Omzetgerelateerde boete mogelijk bij overtreding Warenwet

Op 19 juli 2016 is een wijziging van het Warenwetbesluit bestuurlijke boeten in werking getreden (Staatsblad 2016, 284). Hierin is een omzetgerelateerde boete geïntroduceerd voor overtredingen van de Warenwet die opzettelijk of met grove schuld zijn begaan. Een aantal kritische kanttekeningen van de Afdeling Advisering van de Raad van State is terzijde geschoven.

Voorwaarden voor omzetgerelateerde boete

Omzetgerelateerde boetes kunnen worden opgelegd voor overtredingen van warenwettelijke voorschriften waar de Minister van Volksgezondheid, Welzijn en Sport verantwoordelijk voor is.

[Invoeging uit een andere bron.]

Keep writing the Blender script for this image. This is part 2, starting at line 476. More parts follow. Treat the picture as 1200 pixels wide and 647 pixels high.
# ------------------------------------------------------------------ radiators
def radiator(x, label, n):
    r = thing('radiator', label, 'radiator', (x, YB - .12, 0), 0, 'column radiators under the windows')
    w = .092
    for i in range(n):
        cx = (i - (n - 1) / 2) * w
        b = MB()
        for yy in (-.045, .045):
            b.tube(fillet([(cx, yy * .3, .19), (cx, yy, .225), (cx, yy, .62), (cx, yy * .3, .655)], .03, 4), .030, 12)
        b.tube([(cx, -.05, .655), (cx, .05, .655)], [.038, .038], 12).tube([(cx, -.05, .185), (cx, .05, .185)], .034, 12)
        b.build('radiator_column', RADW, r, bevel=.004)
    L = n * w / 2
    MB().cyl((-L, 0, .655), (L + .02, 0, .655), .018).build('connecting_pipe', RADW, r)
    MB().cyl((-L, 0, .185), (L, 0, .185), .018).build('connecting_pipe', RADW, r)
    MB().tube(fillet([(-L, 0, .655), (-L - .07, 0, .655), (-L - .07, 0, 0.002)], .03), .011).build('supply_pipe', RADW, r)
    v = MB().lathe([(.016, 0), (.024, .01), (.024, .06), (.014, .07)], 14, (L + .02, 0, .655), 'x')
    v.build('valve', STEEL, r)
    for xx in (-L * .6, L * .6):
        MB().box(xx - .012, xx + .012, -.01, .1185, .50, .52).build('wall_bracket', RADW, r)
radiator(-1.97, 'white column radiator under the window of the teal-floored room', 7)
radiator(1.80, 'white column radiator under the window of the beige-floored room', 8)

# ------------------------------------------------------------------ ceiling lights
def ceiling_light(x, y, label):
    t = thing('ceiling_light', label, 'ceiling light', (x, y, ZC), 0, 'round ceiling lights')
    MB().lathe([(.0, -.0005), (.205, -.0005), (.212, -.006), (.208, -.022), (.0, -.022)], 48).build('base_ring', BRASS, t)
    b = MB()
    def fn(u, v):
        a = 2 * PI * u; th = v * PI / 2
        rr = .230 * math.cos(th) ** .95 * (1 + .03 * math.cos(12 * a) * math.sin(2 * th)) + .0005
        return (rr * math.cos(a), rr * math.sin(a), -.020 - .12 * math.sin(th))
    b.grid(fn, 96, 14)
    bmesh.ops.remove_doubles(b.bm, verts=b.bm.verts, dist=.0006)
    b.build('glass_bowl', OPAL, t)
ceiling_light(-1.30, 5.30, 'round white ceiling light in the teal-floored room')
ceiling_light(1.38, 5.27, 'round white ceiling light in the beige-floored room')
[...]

Het gaat daarbij onder andere om overtredingen op het terrein van de (voedsel- en product)veiligheid, goede voorlichting omtrent waren en eerlijkheid in de handel.

Voor het kunnen opleggen van een omzetgerelateerde boete gelden een aantal voorwaarden:

  • de boete mag alleen worden opgelegd als sprake is van een gerealiseerde jaaromzet van ten minste € 10 miljoen;
  • de boete mag alleen worden opgelegd als sprake is van opzet of grove schuld;
  • de boete bedraagt in geval van opzet 1% van de jaaromzet in het boekjaar voorafgaand aan de overtreding met een maximum van € 820.000, en 0,5% van die jaaromzet in geval van grove schuld.

Een omzetgerelateerde boete kan aan zowel natuurlijke personen als rechtspersonen worden opgelegd.

Opzet of grove schuld

Van opzet is in ieder geval sprake als de NVWA een overtreding constateert en daarvoor een schriftelijke waarschuwing geeft of een bestuurlijke boete oplegt en het bedrijf de overtreding blijft begaan. Van grove schuld kan sprake zijn als een bedrijf gebrekkige voorzorgsmaatregelen treft.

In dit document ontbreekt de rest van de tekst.